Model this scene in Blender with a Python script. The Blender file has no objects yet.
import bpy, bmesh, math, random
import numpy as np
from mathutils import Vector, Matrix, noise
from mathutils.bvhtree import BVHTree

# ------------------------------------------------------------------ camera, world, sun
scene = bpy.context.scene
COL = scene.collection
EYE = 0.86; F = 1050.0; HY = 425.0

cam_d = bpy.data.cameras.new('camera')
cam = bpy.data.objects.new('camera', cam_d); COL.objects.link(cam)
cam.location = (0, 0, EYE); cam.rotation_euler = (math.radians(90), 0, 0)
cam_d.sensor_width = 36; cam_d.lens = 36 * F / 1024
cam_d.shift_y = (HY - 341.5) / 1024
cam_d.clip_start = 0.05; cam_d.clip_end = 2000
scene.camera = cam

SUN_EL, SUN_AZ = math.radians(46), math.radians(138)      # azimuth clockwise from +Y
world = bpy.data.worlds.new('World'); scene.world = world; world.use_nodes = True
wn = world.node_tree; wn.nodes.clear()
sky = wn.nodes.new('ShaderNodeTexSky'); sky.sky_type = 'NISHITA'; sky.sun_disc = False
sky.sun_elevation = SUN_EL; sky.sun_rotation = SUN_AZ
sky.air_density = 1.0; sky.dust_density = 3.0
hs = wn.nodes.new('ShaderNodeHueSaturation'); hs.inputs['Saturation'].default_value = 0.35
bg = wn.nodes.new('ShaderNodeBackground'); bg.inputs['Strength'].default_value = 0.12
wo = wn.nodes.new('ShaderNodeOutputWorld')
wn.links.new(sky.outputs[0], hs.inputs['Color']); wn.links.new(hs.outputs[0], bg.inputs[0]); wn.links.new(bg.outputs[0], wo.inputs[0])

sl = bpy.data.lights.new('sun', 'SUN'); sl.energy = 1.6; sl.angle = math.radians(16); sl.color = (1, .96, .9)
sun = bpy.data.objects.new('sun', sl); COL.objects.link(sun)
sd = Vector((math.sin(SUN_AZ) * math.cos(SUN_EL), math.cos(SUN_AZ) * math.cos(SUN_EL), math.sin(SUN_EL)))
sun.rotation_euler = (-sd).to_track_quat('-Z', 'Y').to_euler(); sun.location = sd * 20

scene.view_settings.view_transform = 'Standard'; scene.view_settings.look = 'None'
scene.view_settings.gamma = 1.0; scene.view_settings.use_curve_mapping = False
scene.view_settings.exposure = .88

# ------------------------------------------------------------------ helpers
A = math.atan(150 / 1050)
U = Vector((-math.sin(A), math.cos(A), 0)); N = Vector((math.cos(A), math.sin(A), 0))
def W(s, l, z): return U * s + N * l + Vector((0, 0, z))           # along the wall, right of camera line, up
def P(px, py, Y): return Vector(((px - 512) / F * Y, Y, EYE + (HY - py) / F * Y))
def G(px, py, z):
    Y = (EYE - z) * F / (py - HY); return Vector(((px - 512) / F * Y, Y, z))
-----
# What you will do
Without changing a word, restate the whole listing.

# Response below
Model this scene in Blender with a Python script. The Blender file has no objects yet.
import bpy, bmesh, math, random
import numpy as np
from mathutils import Vector, Matrix, noise
from mathutils.bvhtree import BVHTree

# ------------------------------------------------------------------ camera, world, sun
scene = bpy.context.scene
COL = scene.collection
EYE = 0.86; F = 1050.0; HY = 425.0

cam_d = bpy.data.cameras.new('camera')
cam = bpy.data.objects.new('camera', cam_d); COL.objects.link(cam)
cam.location = (0, 0, EYE); cam.rotation_euler = (math.radians(90), 0, 0)
cam_d.sensor_width = 36; cam_d.lens = 36 * F / 1024
cam_d.shift_y = (HY - 341.5) / 1024
cam_d.clip_start = 0.05; cam_d.clip_end = 2000
scene.camera = cam

SUN_EL, SUN_AZ = math.radians(46), math.radians(138)      # azimuth clockwise from +Y
world = bpy.data.worlds.new('World'); scene.world = world; world.use_nodes = True
wn = world.node_tree; wn.nodes.clear()
sky = wn.nodes.new('ShaderNodeTexSky'); sky.sky_type = 'NISHITA'; sky.sun_disc = False
sky.sun_elevation = SUN_EL; sky.sun_rotation = SUN_AZ
sky.air_density = 1.0; sky.dust_density = 3.0
hs = wn.nodes.new('ShaderNodeHueSaturation'); hs.inputs['Saturation'].default_value = 0.35
bg = wn.nodes.new('ShaderNodeBackground'); bg.inputs['Strength'].default_value = 0.12
wo = wn.nodes.new('ShaderNodeOutputWorld')
wn.links.new(sky.outputs[0], hs.inputs['Color']); wn.links.new(hs.outputs[0], bg.inputs[0]); wn.links.new(bg.outputs[0], wo.inputs[0])

sl = bpy.data.lights.new('sun', 'SUN'); sl.energy = 1.6; sl.angle = math.radians(16); sl.color = (1, .96, .9)
sun = bpy.data.objects.new('sun', sl); COL.objects.link(sun)
sd = Vector((math.sin(SUN_AZ) * math.cos(SUN_EL), math.cos(SUN_AZ) * math.cos(SUN_EL), math.sin(SUN_EL)))
sun.rotation_euler = (-sd).to_track_quat('-Z', 'Y').to_euler(); sun.location = sd * 20

scene.view_settings.view_transform = 'Standard'; scene.view_settings.look = 'None'
scene.view_settings.gamma = 1.0; scene.view_settings.use_curve_mapping = False
scene.view_settings.exposure = .88

# ------------------------------------------------------------------ helpers
A = math.atan(150 / 1050)
U = Vector((-math.sin(A), math.cos(A), 0)); N = Vector((math.cos(A), math.sin(A), 0))
def W(s, l, z): return U * s + N * l + Vector((0, 0, z))           # along the wall, right of camera line, up
def P(px, py, Y): return Vector(((px - 512) / F * Y, Y, EYE + (HY - py) / F * Y))
def G(px, py, z):
    Y = (EYE - z) * F / (py - HY); return Vector(((px - 512) / F * Y, Y, z))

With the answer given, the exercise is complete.